A Social Psychological Approach
Concepts
of collective identity occupy a central place in social movement research
to explain the emergence and persistence of unified empirical actors.
An understanding of a group's collective identity can be gained through
the analysis of its symbols, rituals and shared convictions and values.
However, social movement theories that argue only at the level of collective
identities are deficient. They neglect the process of group identification
as constituted through individual self-commitment to the group, the
individual use of symbols, as well as the individual meaning of participation
in rituals. On this individual level of analysis social psychological
concepts of social identity are helpful. The collective and individual
levels of analysis should be carefully distinguished and only their
interplay can offer conclusive answers as to the relation between identity
and protest. From this perspective, the author discusses collective
identity as conceptualized in social movement research (Melucci, Taylor/Whittier,
Gamson), social identity (e.g., Tajfel/Turner, Mummendey), and the process
of group identification that links collective and social identity.
Birgit
Sauer
A Political Science
of Emotions?
Emotions in Women's
and Gender Studies in Political Science
In political
science, emotions and rationality are seen as opposite poles. This approach
fails to take into account that politics is not a sphere devoid of emotions
and that rationality as a central element of the political process rests
on an historically grown order of gender and emotions. Comradeship,
for instance, is a typically male form of emotional bonding in politics,
while no importance is attributed to emotional forms with a feminine
coding. The author discusses the thematization of emotions in women's
studies and the women's movement, the discourse on emotions of bourgeois
modernity, as well as gender and politics and emotions and gender as
structural categories of the political.
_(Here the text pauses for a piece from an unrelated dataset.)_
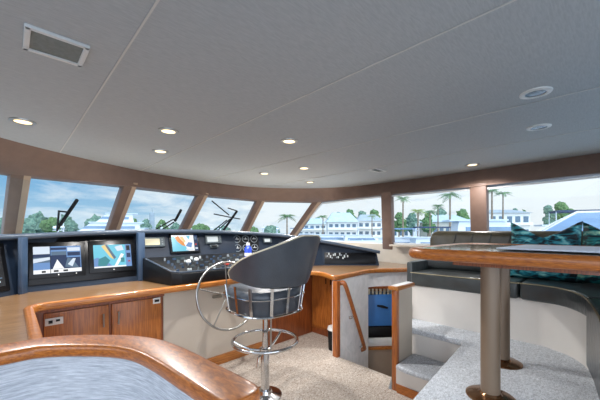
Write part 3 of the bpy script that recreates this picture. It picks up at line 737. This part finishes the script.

The public sphere as a sphere
of rationality and passionless interest politics is a fiction of both
contract theory and the Weberian model of bureaucracy, which is superimposed
on a substructure of suppressed and uncontrollable passions. A "political
science of emotions" that enables a new perspective on the private
and public spheres is thus far not in sight. It should clarify the connections
among emotions, gender and power from both the structural and action
perspectives. Instead of psychologicalizing or individualizing them,
it should see emotions as socially constructed. Emotions are, like rationality,
a specific form of knowledge, which codes the "politics of emotions"
in gendered ways.
Oliver
van Wersch
The Moving Power
of Imitation. Forms of Social Interaction in Robert E. Park's "The
Mass and the Public"
In his dissertation
"The Crowd and the Public" (Chicago-London 1972), published
in German in 1903, Robert E. Park, the main proponent of the Chicago
School's analysis of industrialization and urbanization, discusses the
mass-psychological discourse of the late nineteenth century. Park does
not see the mass as a phenomenon to be distrusted, but as an object
of sociological theorizing. The study contains a rudimentary theory
of collective behaviour and discusses the conceptual boundaries of the
mass and the public. According to Park, the mass is characterized by
processes of mutual reinforcement and suggestion among its members,
while the public is distinguished by reasonable, rationalized discussion
and conflict over specific themes. In Park's work, the mass and the
public are analytically relevant to the explanation of social change,
spontaneous interaction, and emotional behaviour. Among both the mass
and the public, the empathic imitation of others contributes to the
integration and mobilization of the group. Imitation may promote consideration
of others' points of view, but it may also lead to uncritical behaviour
that can be instrumentalized by leaders. Thus, Park's early work takes
a position between mass psychology and the collective behaviour approach,
which is often not sufficiently acknowledged and appreciated.